The 6th U.S. Circuit Court of Appeals is Demjanjuk’s current legal avenue in his effort not to be deported.

The Cincinnati-based appeals court halted his deportation Tuesday with an emergency order shortly after immigration officers carried him moaning from his home in a wheelchair to start him on his journey to Germany.

He was detained in a holding area of the Cleveland offices of U.S. Immigration and Customs Enforcement but was allowed to return to his suburban Cleveland home a few hours later. The appeals court’s deportation stay remains in effect.

On Thursday, the appeals court said the Department of Justice must provide a copy of the doctor’s report used to determine Demjanjuk is healthy enough to travel. It also asked for the government’s plans for taking Demjanjuk to Germany.
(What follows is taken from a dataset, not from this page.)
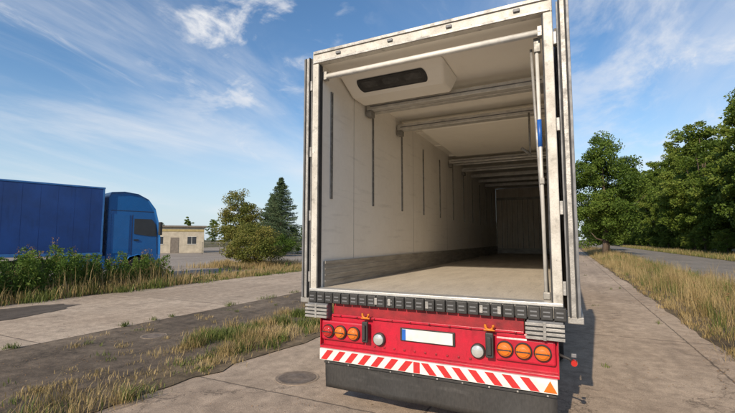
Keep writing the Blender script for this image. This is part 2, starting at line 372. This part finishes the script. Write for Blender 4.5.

The court wants Demjanjuk’s lawyers to answer the government’s claim that the issue is deportation and that the appeals court lacks jurisdiction. The Department of Justice said it believes the Board of Immigration Appeals, which last week denied Demjanjuk an emergency stay and Thursday denied a request to reopen his case, is the final authority in deportation cases.

An arrest warrant in Germany claims Demjanjuk was an accessory to some 29,000 deaths during World War II at the Sobibor camp in Nazi-occupied Poland.